Digital rights management software like Denuvo might be pesky for consumers and gamers, but it apparently helps reduce the impact piracy has on game sales by a significant amount.
A new study has some pretty interesting info on how Denuvo DRM can help stabilize piracy as it relates to full game sales. The study is called Revenue effects of Denuvo digital rights management on PC video games, and was published in volume 52 of the Entertainment Computing journal.
The study surmises that piracy and illegal sharing of software can actually have a sizable and noticeable impact on initial PC game sales during a title's critical launch window. The idea is that publishers and developers use Denuvo DRM to shield their games for the first 12 weeks on the market, which is enough time to alleviate most of the revenue losses.
The paper's author, William M. Volckmann II, explains:
I exploit the randomness with which Denuvo is cracked to estimate the effect Denuvo has on protecting revenue from piracy displacement.
When Denuvo is cracked very early on, piracy leads to an estimated 20 percent fall in total revenue on average relative to an uncracked counterfactual, but that effect is weaker the longer it takes for Denuvo to be cracked.
When Denuvo survives for at least 12 weeks, piracy leads to nearly zero total revenue loss on average. The results suggest that Denuvo does protect legitimate sales to an estimated mean of 15 percent of total revenue and median of 20 percent, but there is little justification to employ Denuvo long-term (i.e. for more than three months), especially given that Denuvo can have negative technical side effects and is generally disliked by users.

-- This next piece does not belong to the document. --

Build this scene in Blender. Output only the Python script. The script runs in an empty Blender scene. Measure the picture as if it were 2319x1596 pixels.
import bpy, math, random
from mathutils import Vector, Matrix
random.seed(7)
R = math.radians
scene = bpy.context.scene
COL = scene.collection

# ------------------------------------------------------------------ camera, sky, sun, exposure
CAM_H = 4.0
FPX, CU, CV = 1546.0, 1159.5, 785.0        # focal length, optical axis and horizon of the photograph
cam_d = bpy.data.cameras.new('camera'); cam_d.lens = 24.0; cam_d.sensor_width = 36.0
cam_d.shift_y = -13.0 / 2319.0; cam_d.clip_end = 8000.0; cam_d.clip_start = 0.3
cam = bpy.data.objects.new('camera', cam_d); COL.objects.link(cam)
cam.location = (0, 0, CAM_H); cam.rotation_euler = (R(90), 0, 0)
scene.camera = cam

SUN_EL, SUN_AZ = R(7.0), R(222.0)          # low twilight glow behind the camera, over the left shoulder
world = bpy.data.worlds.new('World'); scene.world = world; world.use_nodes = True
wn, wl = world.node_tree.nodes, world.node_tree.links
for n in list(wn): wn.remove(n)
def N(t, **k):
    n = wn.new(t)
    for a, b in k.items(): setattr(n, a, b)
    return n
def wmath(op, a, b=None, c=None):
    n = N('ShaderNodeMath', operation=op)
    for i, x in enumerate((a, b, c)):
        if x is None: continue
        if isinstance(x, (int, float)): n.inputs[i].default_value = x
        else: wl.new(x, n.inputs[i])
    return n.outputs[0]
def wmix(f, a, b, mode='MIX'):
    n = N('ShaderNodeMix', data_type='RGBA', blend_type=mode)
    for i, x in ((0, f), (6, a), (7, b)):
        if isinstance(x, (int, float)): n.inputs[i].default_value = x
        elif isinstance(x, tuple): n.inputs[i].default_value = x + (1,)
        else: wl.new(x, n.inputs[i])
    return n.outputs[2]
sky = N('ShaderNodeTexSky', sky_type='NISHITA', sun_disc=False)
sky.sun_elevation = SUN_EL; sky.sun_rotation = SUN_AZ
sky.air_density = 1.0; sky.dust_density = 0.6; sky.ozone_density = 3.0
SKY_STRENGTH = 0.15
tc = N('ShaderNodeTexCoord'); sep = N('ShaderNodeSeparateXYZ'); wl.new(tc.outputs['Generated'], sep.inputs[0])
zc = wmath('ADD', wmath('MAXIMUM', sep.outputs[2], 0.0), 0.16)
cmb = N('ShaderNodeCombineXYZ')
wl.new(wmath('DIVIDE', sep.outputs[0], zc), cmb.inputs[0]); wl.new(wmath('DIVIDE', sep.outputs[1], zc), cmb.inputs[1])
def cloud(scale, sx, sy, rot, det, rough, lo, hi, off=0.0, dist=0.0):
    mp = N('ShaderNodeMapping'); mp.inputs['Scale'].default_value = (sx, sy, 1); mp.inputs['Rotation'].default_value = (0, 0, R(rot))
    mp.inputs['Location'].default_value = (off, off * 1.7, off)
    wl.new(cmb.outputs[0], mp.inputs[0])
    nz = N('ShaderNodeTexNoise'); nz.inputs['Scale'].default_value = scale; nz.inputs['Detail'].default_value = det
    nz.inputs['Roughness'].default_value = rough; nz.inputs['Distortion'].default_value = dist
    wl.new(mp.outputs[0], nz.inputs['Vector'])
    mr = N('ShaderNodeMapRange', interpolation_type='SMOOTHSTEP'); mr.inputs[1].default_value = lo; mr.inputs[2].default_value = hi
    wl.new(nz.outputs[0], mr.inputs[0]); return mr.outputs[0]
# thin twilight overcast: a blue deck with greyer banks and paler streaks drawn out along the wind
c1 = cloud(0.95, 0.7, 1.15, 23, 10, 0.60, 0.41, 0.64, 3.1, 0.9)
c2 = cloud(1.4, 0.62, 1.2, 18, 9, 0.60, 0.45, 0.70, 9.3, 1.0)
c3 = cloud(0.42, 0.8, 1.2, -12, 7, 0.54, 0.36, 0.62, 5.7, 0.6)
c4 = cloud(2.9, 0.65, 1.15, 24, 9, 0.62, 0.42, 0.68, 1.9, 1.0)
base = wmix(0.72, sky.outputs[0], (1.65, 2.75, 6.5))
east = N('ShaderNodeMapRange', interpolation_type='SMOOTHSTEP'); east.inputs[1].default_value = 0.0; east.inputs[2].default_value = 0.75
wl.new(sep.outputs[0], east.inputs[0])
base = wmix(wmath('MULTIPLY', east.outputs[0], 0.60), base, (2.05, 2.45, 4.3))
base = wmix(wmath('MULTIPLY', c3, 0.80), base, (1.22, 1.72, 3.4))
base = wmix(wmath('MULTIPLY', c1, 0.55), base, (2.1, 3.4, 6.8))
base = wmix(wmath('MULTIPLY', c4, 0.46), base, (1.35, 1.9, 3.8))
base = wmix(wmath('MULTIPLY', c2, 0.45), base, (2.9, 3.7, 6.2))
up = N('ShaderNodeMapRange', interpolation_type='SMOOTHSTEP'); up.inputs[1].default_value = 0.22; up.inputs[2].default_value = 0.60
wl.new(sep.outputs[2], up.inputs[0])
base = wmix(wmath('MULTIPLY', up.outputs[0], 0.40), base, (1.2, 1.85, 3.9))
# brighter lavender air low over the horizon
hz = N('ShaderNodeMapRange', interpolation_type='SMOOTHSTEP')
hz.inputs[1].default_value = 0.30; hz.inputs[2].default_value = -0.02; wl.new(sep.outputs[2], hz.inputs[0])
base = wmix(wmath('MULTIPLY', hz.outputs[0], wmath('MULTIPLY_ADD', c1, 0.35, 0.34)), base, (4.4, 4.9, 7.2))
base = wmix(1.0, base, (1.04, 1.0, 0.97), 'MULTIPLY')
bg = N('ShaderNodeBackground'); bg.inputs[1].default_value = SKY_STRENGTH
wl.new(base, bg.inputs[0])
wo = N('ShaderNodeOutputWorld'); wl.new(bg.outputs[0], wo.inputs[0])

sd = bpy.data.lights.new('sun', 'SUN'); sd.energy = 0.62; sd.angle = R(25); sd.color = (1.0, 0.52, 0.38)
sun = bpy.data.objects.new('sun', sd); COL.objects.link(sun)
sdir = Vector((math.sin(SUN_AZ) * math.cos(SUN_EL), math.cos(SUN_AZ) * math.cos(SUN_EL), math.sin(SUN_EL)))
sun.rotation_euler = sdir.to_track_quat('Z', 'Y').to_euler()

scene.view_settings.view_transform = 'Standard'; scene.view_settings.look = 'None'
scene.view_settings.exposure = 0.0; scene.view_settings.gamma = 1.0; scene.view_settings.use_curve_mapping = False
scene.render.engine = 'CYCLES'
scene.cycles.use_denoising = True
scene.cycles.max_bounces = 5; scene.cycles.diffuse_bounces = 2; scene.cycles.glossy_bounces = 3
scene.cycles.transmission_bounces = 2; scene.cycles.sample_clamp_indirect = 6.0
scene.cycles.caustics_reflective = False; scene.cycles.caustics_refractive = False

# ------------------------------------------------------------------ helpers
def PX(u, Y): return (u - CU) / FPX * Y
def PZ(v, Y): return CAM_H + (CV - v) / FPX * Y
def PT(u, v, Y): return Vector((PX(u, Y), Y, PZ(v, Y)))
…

- Denuvo DRM protects total revenue from piracy by a mean of 15% and a median of 20%.
- Piracy causes mean total revenue to decrease by 20% when Denuvo is cracked quickly.
- Piracy causes zero mean total revenue loss when Denuvo survives for 12 weeks or more.
- The characteristics of a game cannot explain its likelihood of being cracked.
This explains why publishers typically only use Denuvo DRM on a temporary basis, and will often remove the protections months or so after the game is released. The teams clearly want to absorb as much initial sales revenue as possible before the game rotates into an evergreen catalog title.